3 Ways To Boost Your Creative Capacity

American culture supports & rewards the analytical left-brain thinking; yet it is in the right brain where the magic happens. We can logically think through problems with our left-brain, but how often do we become blocked or stuck on an issue? Or, how often do our solutions actually solve the problem as we intended without creating new problems?

“Problems cannot truly be solved with the same mindset that created them.” – Albert Einstein

We are at a point in time when the problems are many and the solutions posed host a myriad of challenges of their own to implement. So how do we break through these challenges? By honoring and fostering our right brain, our creative centers and engaging our minds and each other in new ways.

Science has proven that when we activate our right brain we experience breakthroughs - in our relationships, at work and in our internal processing. When I work with groups, I tend to boil it down and say, “The HAHA creates the AHA!” That’s why having fun with brainstorming is an effective tool. Creative skills and linear skills are complementary; yet fostering our creative side is difficult in the dominant left-brain culture of today.

In this article, I will share three tools to support you in tapping into your deep well of creativity. Regardless of how you creativity gets expressed, the root of your inner creative genius lies in listening to your impulses.

Easier said than done, right? We all live with a nasty inner voice that burdens us with “shouldas” and within a culture that prefers vanilla to rainbows. You can see it in how we speak - using only a fraction of our vocal range. In how we act - not being visibly angry, crying, overly joyful, any of the extremes, in public. So how do we get more in touch with our impulses and liberate ourselves from our self- and culturally restricting beliefs and behaviors?

            What Did You Enjoy As A Kid?

One way to get in touch with you impulsive self is to engage in child-like activities. When you were a kid did you build forts? Paint rocks? Dance? Act? Sing? Play in the dirt? Play with Legos? Model planes and cars? Lincoln logs? Whatever your childhood hobby was, are you still practicing that pursuit or a form of it? Most of us have “grown out of” “that phase,” and I would argue that this thought is limiting at best and unhealthy at worst.  Hark back to your favorite childhood hobby and give it another go. Go play tag with some friends; make some sand castles; sign up for a martial arts class. Whatever your youthful-self enjoyed doing, there are clues in that activity to help you unlock your creative gifts.

Heighten Your Sensory Awareness

Another way to awaken your creative genius, is to tap into the power of your senses, to heighten your sensory awareness. We are so inundated with sensory inputs, so out of self-preservation we tune out much of the sensory inputs that surround us, and thus miss out on so many inputs that spark creative thought. If we didn’t do this, we would be paralyzed and overwhelmed. And if we never tap into our senses, deeply, we lose access to our creative gifts.

Think about a smell that ignites an emotion. A taste that sends you back in time. A sight that triggers a déjà vu moment. These are all examples of how your senses illuminate your impulses, and your impulses are guides to unleashing your creativity.

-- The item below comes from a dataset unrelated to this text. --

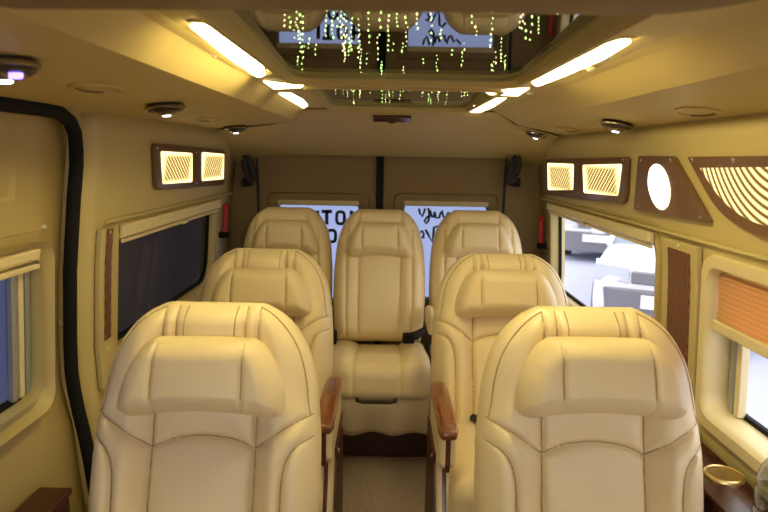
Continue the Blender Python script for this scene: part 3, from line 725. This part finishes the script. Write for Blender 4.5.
def rbox(sx, sy, sz, r, n=10, fn=None):
    """rounded box centred on the origin"""
    bm = bmesh.new(); bmesh.ops.create_cube(bm, size=2); bmesh.ops.subdivide_edges(bm, edges=bm.edges, cuts=n, use_grid_fill=True)
    vs = []
    for v in bm.verts:
        p = []
        for c, s_ in zip(v.co, (sx, sy, sz)):
            k = r / (s_ / 2); a = abs(c)
            p.append(math.copysign((s_ / 2) * (1 - (1 - a) ** 1.3), c) if False else c * s_ / 2)
        q = Vector([max(-(s_ / 2 - r), min(s_ / 2 - r, c)) for c, s_ in zip(p, (sx, sy, sz))]); d = Vector(p) - q
        w = q + d.normalized() * r if d.length > 1e-9 else Vector(p)
        if fn: w = fn(w)
        vs.append(tuple(w))
    fs = [tuple(v.index for v in f.verts) for f in bm.faces]; bm.free()
    return vs, fs
def make_seat(kind, label, aisle):
    """kind 'captain' with a wooden capped aisle armrest, or 'rear' bench seat; faces the camera (-y)"""
    t = thing('captain_seat' if kind == 'captain' else 'rear_seat', label, 'seat', (0, 0, 0), 'cream leather captain seats' if kind == 'captain' else 'cream leather rear seats')
    cap = kind == 'captain'
    b = MB().add(xf(bv if cap else rv, RB_), bf if cap else rf).build('backrest', 'leather', t, fix=False); b.data.set_sharp_from_angle(angle=math.radians(80))
    def sew(par, Ms, P_, F_, T_, L_, lines, xlim):
        for s_ in lines:
            pts = []
            for x, tt in s_[::3]:
                if abs(x) > xlim(tt) or not .003 < tt < L_ - .003: continue
                k_ = int(np.argmin((P_[:, 0] - x) ** 2 + (P_[:, 1] - tt) ** 2))
                pts.append((x, -F_[k_] - .0009, L_ - (tt + T_[k_] - P_[k_, 1])))
            if len(pts) > 8: pts = [tuple(np.mean(pts[max(0, i - 2):i + 3], 0)) for i in range(len(pts))]
            MB().tube(xf(pts, Ms), .0015, 6).build('seam', 'seam', par)
    if not cap: sew(b, RB_, RP, RF, RT_, LB, rear_seams, lambda tt: 1)
    else: sew(b, RB_, BP, BF, BT, LB, top_in + arch + shoulder + bolster + outp + band1 + band2, lambda tt: np.interp(tt, [p[0] for p in HWP], [p[1] for p in HWP]) - .006)
    MH = RB_ @ Matrix.Translation((0, -.070, LB - .085 - LH)) @ Matrix.Diagonal((.945, 1, 1, 1))
    h = MB().add(xf(hv, MH), hf).build('headrest', 'leather', t, fix=False); h.data.set_sharp_from_angle(angle=math.radians(80))
    sew(h, MH, HP_, HF_, HT_, LH, hseams, lambda tt: 1)
    # seat cushion: three puffed panels
    def cf(w):
        g = sum(.006 * math.exp(-((abs(w.x) - .105) / .006) ** 2) for _ in (0,))
        up = max(0, w.z / .075)
        fr = max(0, -w.y / .25)
        z = w.z + up * (.022 * min(1, max(0, (abs(w.x) - .10) / .05)) + .016 * fr - .010) - up * g
        y = w.y + (g if w.y < -.2 else 0)
        if kind == 'rear': z -= .075 * max(0, min(1, (w.y + .12) / .36)) * max(0, min(1, (w.z + .075) / .15))
        return Vector((w.x, y, z))
    v, f = rbox(.455 if kind == 'captain' else .49, .50 if kind == 'captain' else .60, .15, .055, 34, cf)
    MB().add(xf(v, Matrix.Translation((0, -.235 if kind == 'captain' else -.285, .365))), f).build('seat_cushion', 'leather', t)
    if kind == 'captain':
        build_frame(t)
        if aisle == 0: return t
        build_arm(t, aisle, .265)
    else:
        build_skirt(t)
    return t
def build_frame(t):
        MB().box((-.20, -.44, .06), (.20, .0, .30)).build('seat_base', 'brownpanel', t, bevel=.015)
        MB().box((-.23, -.40, 0.0), (.23, -.02, .06)).build('floor_rail', 'darkplastic', t, bevel=.008)
def build_arm(t, aisle, off):
        s = aisle; X = s * off
        ar = MB().box((X - .024, -.455, .475), (X + .024, -.09, .580)).build('armrest', 'leather', t, bevel=.02, seg=4)
        v, f = rbox(.058, .39, .034, .0165, 14, lambda w: Vector((w.x * (1 - .12 * (w.y / .23) ** 2), w.y, w.z - .010 * (w.y / .23) ** 2)))
        MB().add(xf(v, Matrix.Translation((X, -.275, .588))), f).build('wood_cap', 'capwood', ar)
        MB().box((X - .007, -.4585, .47), (X + .007, -.44, .575)).build('wood_stripe', 'wood', ar, bevel=.004)
        # side panel with S-shaped front edge
        fe = [(-.40, .48), (-.385, .455), (-.375, .43), (-.385, .39), (-.41, .34), (-.44, .27), (-.455, .19), (-.45, .08), (-.44, .01)]
        prof_ = fe + [(-.06, .01), (-.06, .48)]
        sp_ = MB().prism([(X - .022, y, z) for y, z in prof_], [(X + .022, y, z) for y, z in prof_]).build('side_panel', 'leather', t, bevel=.012, seg=3)
        MB().loft([[(X - .006, y - .004, z), (X + .006, y - .004, z), (X + .006, y + .01, z), (X - .006, y + .01, z)] for y, z in fe[1:-1]]).build('wood_stripe', 'wood', sp_, bevel=.002)
        xi = X + s * .0215
        p2 = [(-.35, .47), (-.335, .43), (-.37, .34), (-.405, .20), (-.40, .02), (-.08, .02), (-.08, .47)]
        MB().prism([(xi, y, z) for y, z in p2], [(xi + s * .008, y, z) for y, z in p2]).build('wood_panel', 'brownpanel', sp_, bevel=.002)
        for y, z in ((-.30, .44), (-.34, .12), (-.12, .44)):
            MB().lathe([(0, .004), (.006, .003), (.008, 0)], (xi + s * .008, y, z), (s, 0, 0), 12).build('bolt', 'chrome', sp_)
        MB().tube([(s * .16, -.03, .452), (s * .10, -.045, .450), (s * .02, -.05, .447), (-s * .06, -.05, .447)], [.009, .012, .012, .009], 8, flat=1.6, wdir=(0, 0, 1)).build('lap_belt', 'webbing', t)
def build_skirt(t):
        MB().box((-.19, -.40, .087), (.19, .02, .30)).build('seat_base', 'brownpanel', t, bevel=.01)
        rings = []
        for z, y, amp in ((.335, -.455, 0), (.30, -.462, .002), (.25, -.455, .004), (.20, -.435, .008), (.145, -.405, .012), (.118, -.39, .014)):
            rings.append([(x, y - .085 + .012 * amp / .014 * math.cos(x * 34 + 1), z + (.005 * math.cos(x * 30) if z < .13 else 0)) for x in lin(-.235, .235, 60)])
        o = MB().loft(rings, closed=False, cap=False).build('skirt', 'leather', t); solid(o, .004, 0)
        MB().tube([(-.085, -.552, .315), (-.085, -.582, .302), (-.06, -.59, .30), (.06, -.59, .30), (.085, -.582, .302), (.085, -.552, .315)], .0065, 10).build('recline_bar', 'darkplastic', t)
def place(o, x, y, z, rz=0, label=None, sc=None):
    o.location = (x, y, z); o.rotation_euler = (0, 0, rz)
    if label: o['label'] = label
    if sc: o.scale = sc
    return o
seatL = make_seat('captain', 'front cream leather captain seat on the left, nearest the sliding door', 0)
seatR = place(copy_tree(seatL), .462, 1.195, 0, 0, 'front cream leather captain seat on the right, beside the wooden console')
MA = Matrix.Translation((0, .058, -.006)) @ Matrix.Translation(PIV) @ Matrix.Rotation(math.radians(5), 4, 'X') @ Matrix.Translation(-PIV)
for ch in seatR.children:
    if ch.name.split('.')[0] in ('backrest', 'headrest'): ch.matrix_local = MA
def raise_headrest(seat, k):
    for ch in seat.children:
        if ch.name.split('.')[0] == 'headrest': ch.matrix_local = Matrix.Translation((0, k * math.sin(REC), k * math.cos(REC))) @ ch.matrix_local
raise_headrest(seatR, .019)
s2L = copy_tree(seatL); s2R = copy_tree(seatL)
raise_headrest(s2R, .012)
for o_, a_, f_ in ((s2L, 1, .268), (s2R, -1, .240)): WL[o_.name] = Vector((0, 0, 0)); build_arm(o_, a_, f_)
place(seatL, -.382, 1.215, 0)
place(s2L, -.425, 2.055, 0, 0, 'middle row cream leather captain seat on the left, behind the front left one')
place(s2R, .423, 2.03, 0, 0, 'middle row cream leather captain seat on right with red brown wood armrest')
rear = make_seat('rear', 'rear row cream leather seat in the centre between two others', 0)
rl = copy_tree(rear); rr = copy_tree(rear)
ZP = .080
place(rear, -.02, 2.865, ZP - .0, 0, None, (.89, 1, 1.0))
place(rl, -.475, 2.90, ZP, 0, 'rear row cream leather seat on the left under the block letter window', (.90, 1, 1.0))
place(rr, .455, 2.90, ZP, 0, 'rear row cream leather seat on the right under the script letter window', (.93, 1, 1.0))
# plinth under the rear row
struct(MB().box((-.80, 2.58, 0), (.80, 3.33, ZP + .085)).build('trim_6', 'brownpanel', bevel=.006))
# folding arm pads and buckles of the centre rear seat
WL[rear.name] = Vector((0, 0, 0)); 
for s in (-1, 1):
    v, f = rbox(.044, .24, .085, .021, 10)
    MB().add(xf(v, Matrix.Translation((s * .262, -.17, .52))), f).build('arm_pad', 'leather', rear)
bk = MB().tube([(.245, -.08, .452), (.20, -.11, .430), (.13, -.12, .418)], [.012, .02, .016], 10, flat=1.2, wdir=(0, 0, 1)).build('seat_belt', 'webbing', rear)
MB().box((.125, -.165, .403), (.185, -.105, .442)).build('buckle', 'black', bk, bevel=.008)
MB().box((-.262, -.19, .40), (-.21, -.12, .455)).build('buckle', 'black', rear, bevel=.01)
# ================================================================== CONSOLES, CUP HOLDER, BOTTLE
SZ = .60
t = thing('side_console', 'dark polished wooden side console under the front right window', 'console', (.77, 1.1, 0))
pts = rpoly([(.705, .55), (.705, 1.58), (.836, 1.60), (.836, .55)], .02)
cpos = hit_z(724, 476, SZ)
def around(n=48):
    O_, I_ = [], []
    for i in range(n):
        a = 2 * PI * i / n; dx, dy = math.cos(a), math.sin(a)
        k_ = min((( .836 - cpos.x) if dx > 0 else (.722 - cpos.x)) / dx if abs(dx) > 1e-6 else 9, ((1.58 - cpos.y) if dy > 0 else (.55 - cpos.y)) / dy if abs(dy) > 1e-6 else 9)
        O_.append((cpos.x + dx * k_, cpos.y + dy * k_)); I_.append((cpos.x + dx * .037, cpos.y + dy * .037))
    for q in ((.722, .55), (.836, .55), (.836, 1.58), (.722, 1.58)):
        i = min(range(n), key=lambda i: abs(O_[i][0] - q[0]) + abs(O_[i][1] - q[1])); O_[i] = q
    return O_, I_
O_, I_ = around()
mb = MB(); mb.loft([[(x, y, z) for x, y in L_] for L_, z in ((O_, SZ - .06), (O_, SZ), (I_, SZ), (I_, SZ - .06), (O_, SZ - .06))], cap=False)
mb.build('console_top', 'darkwood', t, bevel=.003)
MB().box((.735, .56, .0), (.785, 1.57, SZ - .061)).build('console_body', 'darkwood', t, bevel=.004)
MB().lathe([(0, .004), (.006, .003), (.008, 0)], (*hit_z(700, 435, SZ).to_2d(), SZ), (0, 0, 1), 12).build('screw', 'chrome', t)
ch = thing('cup_holder', 'round brass cup holder sunk in the wooden side console', 'cup holder', (cpos.x, cpos.y, SZ))
MB().lathe([(.036, .0005), (.036, .006), (.0395, .008), (.043, .006), (.0445, .0005)], (cpos.x, cpos.y, SZ), (0, 0, 1), 40, False).build('rim', 'gold', ch)
MB().lathe([(.0365, .006), (.0355, -.015), (.034, -.030), (.030, -.034), (0, -.034), (0, -.036), (.036, -.036), (.0368, -.02), (.0368, .006)], (cpos.x, cpos.y, SZ), (0, 0, 1), 40, False).build('cup', 'brass_cup', ch)
bp = hit_z(768, 524, SZ)
bo = thing('water_bottle', 'clear plastic water bottle standing on the wooden console', 'bottle', (bp.x, bp.y, SZ))
bx_, by_ = bp.x, bp.y
MB().lathe([(.0, .001), (.026, .001), (.031, .006), (.031, .03), (.029, .035), (.031, .04), (.031, .075), (.029, .08), (.031, .085), (.030, .10), (.022, .125), (.014, .14), (.0135, .152)], (bx_, by_, SZ), (0, 0, 1), 32).build('body', 'bottle', bo)
MB().lathe([(.0145, .145), (.0155, .147), (.0155, .164), (.013, .166), (0, .166)], (bx_, by_, SZ), (0, 0, 1), 24).build('cap', 'cream', bo)
t = thing('side_console', 'dark wooden side box behind the front left seat by the pillar', 'console', (-.76, 2.2, 0))
MB().box((-.80, 1.76, 0), (-.69, 2.34, .53)).build('console_body', 'brownpanel', t, bevel=.008)
MB().box((-.818, 1.755, .53), (-.685, 2.35, .55)).build('console_top', 'darkwood', t, bevel=.006)
t = thing('step_box', 'low dark wooden box on the floor beside the left sliding door', 'box', (-.80, 1.2, 0))
kb = hit_w(36, 486, -1, .0)
MB().box((-.845, .75, .0), (-.765, min(kb[0] + .02, 1.60), kb[1] - .035)).build('box_body', 'brownpanel', t, bevel=.006)
MB().box((-.845, .74, kb[1] - .035), (-.762, min(kb[0] + .03, 1.61), kb[1] - .018)).build('box_lid', 'brownpanel', t, bevel=.005)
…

There are many ways to heighten your sensory awareness and the one I encourage folks to use is a simple practice that can be done anywhere at anytime using any sense. The more you develop this practice for all your senses, the more in touch you become with the impulses that your senses spark. And by following these impulses you will organically begin experiencing and expressing more creativity. Click here to review a handout that walks you through this practice.

            Incubate

Modern life, with its many distractions has the tendency to grab the attention of our subconscious, and as result, the creative process stops and is replaced by more immediate concerns - text messages, checking our email, doing the next thing on our list, etc. By carving out time for your conscious self to relax you make space for your subconscious to work on the important questions you are grappling with. When you allow yourself time to incubate you are allowing your subconscious mind to go to work on that idea, make new connections and connect disparate thoughts.  

This process of incubating explains why so many of our great ideas come to us at the strangest of times – in the shower, at 2:37am, while on a run, essentially, while doing anything but focused thinking. Incubate by not checking your phone for the first 30 minutes of your morning; by meditating for five minutes every day; by going on a stroll; by engaging in any activity that relaxes you and helps you turn your busy mind off.


Our culture supports left-brain thinking, yet our right brain, our creative center, must be supported too if we are to increase our ability to solve and make progress on the issues we spend our time resolving,  and reimagining. Left-brain dominant thinking has been the driver of business for eons, and if we want to begin shifting the paradigm and expanding the potential of our professional pursuits, we are going to need to honor and develop the other half of our brains.